Pizarnik era una lectora y escritora compulsiva, ambiciosa, digo, cuando en esto del arte hay más egos que trabajo. Fue seducida por el surrealismo y el existencialismo, ¿cómo no? Arthur Rimbaud, André Bretón, Marcel Proust, Jean Paul Sartre, Simone de Beauvoir, Yves Bonnefoy, Blaise Cendrars, André Gide, Paul Claudel, Søren Kierkegaard, James Joyce, Leopardi, Antonin Artaud, Andrè Pieyre de Mandiargues, George Schehadé, Stéphane Mallarmé, Henri Michaux, René Daumal y Alphonse Allais fueron sus primeras lecturas y en vida conoció a escritores latinoamericanos que coincidieron en París, como Julio Cortázar y Octavio Paz. Alguien que destaca entre sus amistades fue Olga Orozco, otra poeta argentina con quien comparten complicidades y monstruos nocturnos.
De Pizanik no se puede salir ileso. Su delirio hecho poesía traza jardines de lilas, sombras, silencios, pájaros, espejos, palabras y muerte que regalan a la humanidad esa claridad para preguntarse por qué y para qué se vive. Ella vivió para hacer de su vida poesía, una poesía que raspa, que embellece la oscuridad y que corta y abre para que nazca otra cosa.

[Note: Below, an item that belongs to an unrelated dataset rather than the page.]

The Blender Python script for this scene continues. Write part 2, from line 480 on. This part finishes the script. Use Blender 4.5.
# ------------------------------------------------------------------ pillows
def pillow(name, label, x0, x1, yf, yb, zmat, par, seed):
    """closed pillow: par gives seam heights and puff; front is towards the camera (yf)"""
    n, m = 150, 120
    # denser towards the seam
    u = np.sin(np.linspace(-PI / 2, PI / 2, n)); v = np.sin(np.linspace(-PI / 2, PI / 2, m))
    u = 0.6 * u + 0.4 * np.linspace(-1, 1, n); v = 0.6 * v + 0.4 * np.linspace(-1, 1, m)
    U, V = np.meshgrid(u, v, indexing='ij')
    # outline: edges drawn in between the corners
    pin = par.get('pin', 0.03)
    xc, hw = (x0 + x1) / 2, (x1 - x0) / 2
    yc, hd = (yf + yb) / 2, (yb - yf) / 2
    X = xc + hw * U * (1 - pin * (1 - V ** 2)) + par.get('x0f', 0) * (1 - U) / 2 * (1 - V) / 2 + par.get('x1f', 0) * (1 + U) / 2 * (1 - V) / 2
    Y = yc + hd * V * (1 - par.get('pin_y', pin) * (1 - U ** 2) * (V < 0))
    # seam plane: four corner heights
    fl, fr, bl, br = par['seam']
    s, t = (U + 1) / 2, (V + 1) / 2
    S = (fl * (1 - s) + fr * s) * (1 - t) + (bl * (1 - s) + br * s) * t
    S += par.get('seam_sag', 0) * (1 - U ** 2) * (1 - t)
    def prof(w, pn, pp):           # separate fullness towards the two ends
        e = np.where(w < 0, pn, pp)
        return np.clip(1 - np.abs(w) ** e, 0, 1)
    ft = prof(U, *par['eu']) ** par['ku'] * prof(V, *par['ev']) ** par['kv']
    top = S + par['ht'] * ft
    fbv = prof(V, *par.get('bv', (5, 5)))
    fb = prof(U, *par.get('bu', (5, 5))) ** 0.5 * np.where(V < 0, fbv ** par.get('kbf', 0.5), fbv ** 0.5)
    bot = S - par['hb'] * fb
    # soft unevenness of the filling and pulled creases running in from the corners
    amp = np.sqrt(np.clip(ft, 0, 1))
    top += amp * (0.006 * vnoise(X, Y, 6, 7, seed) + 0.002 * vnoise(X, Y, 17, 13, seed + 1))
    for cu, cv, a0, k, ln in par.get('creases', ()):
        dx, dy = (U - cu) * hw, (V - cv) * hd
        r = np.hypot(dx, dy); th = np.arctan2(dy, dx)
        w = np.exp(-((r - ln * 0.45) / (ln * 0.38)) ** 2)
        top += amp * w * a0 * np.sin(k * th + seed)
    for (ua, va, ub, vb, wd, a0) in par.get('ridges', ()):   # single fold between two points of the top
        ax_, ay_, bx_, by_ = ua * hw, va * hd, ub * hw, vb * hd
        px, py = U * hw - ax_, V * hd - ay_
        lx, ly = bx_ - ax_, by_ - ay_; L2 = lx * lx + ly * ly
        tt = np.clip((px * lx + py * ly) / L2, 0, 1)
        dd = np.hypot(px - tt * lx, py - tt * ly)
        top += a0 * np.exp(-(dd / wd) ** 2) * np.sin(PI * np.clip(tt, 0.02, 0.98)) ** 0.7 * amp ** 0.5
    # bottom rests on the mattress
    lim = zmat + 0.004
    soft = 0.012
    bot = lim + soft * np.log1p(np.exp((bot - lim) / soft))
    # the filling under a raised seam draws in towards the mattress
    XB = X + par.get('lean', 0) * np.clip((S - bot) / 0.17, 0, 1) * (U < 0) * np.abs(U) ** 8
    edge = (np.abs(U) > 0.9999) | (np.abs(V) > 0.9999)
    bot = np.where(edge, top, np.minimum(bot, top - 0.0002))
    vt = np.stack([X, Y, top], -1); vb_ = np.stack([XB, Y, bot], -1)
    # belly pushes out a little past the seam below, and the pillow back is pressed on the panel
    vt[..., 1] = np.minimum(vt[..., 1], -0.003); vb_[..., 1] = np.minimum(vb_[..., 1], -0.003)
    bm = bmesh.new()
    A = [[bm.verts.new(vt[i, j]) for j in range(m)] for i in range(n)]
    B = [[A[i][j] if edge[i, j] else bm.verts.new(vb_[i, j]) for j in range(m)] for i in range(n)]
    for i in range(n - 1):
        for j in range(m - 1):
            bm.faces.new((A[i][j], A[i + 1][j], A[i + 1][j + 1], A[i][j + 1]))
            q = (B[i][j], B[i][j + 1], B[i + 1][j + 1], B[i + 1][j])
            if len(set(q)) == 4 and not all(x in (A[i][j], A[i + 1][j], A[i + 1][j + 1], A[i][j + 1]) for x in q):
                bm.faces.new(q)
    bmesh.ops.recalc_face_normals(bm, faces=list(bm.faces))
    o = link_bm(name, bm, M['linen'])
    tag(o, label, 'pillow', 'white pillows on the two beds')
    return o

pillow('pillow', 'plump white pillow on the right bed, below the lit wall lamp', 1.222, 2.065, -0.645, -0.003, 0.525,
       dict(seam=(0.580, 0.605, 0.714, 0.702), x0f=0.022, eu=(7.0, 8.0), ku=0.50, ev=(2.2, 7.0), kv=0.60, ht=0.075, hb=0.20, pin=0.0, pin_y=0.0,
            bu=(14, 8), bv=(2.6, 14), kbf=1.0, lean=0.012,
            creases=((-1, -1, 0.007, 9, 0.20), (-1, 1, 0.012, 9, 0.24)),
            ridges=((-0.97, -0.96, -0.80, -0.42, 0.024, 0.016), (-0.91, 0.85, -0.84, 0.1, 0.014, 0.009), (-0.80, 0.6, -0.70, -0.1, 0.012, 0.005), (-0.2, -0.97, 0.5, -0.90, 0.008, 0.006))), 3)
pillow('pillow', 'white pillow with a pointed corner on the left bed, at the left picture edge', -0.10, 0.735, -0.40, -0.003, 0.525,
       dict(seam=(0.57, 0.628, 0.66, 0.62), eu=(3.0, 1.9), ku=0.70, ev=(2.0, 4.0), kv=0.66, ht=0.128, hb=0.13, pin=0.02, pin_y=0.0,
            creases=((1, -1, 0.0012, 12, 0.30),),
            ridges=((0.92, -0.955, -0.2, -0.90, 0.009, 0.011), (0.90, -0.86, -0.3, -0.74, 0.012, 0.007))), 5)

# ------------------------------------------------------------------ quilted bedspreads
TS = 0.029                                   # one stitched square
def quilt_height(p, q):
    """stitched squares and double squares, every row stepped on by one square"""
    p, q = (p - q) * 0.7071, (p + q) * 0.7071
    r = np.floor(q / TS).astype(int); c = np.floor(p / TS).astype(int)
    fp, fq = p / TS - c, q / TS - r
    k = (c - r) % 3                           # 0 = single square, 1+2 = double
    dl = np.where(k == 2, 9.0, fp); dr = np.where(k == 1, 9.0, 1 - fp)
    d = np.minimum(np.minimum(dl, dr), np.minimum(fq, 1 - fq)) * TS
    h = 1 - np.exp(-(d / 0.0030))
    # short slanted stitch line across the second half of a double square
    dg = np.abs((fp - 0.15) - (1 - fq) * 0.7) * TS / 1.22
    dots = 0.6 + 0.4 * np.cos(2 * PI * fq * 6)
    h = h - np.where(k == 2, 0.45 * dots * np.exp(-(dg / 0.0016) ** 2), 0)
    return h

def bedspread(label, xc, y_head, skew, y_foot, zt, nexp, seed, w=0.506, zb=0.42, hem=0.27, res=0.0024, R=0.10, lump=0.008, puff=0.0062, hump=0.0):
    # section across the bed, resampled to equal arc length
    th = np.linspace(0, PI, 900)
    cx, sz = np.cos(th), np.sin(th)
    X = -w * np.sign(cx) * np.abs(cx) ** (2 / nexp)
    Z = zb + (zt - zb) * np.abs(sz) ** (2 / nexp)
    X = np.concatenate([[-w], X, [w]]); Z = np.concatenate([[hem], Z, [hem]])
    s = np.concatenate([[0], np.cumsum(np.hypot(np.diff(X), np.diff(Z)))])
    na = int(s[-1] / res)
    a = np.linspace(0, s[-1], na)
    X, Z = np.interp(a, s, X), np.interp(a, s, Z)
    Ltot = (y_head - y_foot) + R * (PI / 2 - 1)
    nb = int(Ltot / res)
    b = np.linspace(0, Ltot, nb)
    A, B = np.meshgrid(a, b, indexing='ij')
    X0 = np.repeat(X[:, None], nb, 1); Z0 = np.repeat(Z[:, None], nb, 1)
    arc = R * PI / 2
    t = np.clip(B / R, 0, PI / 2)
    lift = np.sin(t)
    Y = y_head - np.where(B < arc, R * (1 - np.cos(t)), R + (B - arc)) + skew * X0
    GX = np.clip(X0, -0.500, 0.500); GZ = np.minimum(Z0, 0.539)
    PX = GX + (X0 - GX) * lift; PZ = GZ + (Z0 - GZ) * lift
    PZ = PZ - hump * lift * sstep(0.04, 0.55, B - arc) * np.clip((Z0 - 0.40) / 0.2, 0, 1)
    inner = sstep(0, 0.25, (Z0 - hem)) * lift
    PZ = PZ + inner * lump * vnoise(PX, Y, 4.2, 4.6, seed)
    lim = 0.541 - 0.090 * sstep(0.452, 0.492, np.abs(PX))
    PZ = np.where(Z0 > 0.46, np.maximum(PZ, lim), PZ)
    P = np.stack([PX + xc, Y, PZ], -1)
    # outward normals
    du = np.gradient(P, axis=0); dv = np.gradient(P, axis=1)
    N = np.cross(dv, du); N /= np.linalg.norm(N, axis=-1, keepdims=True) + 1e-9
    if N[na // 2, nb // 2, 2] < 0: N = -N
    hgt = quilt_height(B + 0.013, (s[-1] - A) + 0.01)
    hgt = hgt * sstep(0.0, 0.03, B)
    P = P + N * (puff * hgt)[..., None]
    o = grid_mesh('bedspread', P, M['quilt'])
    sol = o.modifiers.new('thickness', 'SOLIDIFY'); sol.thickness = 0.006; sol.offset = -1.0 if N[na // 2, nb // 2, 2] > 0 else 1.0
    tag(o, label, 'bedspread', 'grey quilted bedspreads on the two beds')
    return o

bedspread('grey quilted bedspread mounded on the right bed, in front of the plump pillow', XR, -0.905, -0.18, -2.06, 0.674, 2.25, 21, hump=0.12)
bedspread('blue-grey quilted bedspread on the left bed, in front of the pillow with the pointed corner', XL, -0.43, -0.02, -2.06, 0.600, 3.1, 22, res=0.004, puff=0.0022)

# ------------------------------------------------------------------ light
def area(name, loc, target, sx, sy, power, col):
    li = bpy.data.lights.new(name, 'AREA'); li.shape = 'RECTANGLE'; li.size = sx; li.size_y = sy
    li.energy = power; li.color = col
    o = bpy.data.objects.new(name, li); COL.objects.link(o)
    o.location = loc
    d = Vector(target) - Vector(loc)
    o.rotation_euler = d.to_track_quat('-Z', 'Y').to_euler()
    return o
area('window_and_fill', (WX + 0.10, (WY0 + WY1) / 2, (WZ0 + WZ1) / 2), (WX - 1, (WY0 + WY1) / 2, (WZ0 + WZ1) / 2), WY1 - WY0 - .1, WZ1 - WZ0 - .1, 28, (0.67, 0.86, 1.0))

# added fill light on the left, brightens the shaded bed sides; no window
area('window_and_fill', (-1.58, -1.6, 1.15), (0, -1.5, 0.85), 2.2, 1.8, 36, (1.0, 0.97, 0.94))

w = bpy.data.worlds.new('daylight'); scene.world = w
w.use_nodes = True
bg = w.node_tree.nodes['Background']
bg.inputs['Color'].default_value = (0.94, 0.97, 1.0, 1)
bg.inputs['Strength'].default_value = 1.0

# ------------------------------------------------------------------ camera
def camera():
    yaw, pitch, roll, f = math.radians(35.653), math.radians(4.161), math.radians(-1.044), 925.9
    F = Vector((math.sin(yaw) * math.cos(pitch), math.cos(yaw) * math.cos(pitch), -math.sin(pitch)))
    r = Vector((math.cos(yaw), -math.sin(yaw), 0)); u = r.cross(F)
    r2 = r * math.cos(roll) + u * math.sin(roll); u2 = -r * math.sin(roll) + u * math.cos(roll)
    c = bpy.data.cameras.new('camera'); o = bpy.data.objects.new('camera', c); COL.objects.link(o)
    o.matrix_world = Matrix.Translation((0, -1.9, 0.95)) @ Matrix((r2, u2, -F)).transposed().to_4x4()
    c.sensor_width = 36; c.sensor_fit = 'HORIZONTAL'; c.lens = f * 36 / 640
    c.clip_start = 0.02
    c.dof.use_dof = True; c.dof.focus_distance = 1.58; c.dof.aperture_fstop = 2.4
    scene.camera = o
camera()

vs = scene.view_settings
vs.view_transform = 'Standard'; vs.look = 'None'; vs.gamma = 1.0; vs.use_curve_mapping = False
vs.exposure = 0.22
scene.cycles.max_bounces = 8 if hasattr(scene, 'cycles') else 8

«(…) y mi cabeza, de súbito, parece querer salirse ahora por mi útero como si los cuerpos poéticos forcejearan por irrumpir la realidad, nacer a ella, y hay alguien en mi garganta, alguien que se estuvo gestando en soledad, y yo, no acabada, ardiente por nacer, me abro, se me abre, va a venir, voy a venir».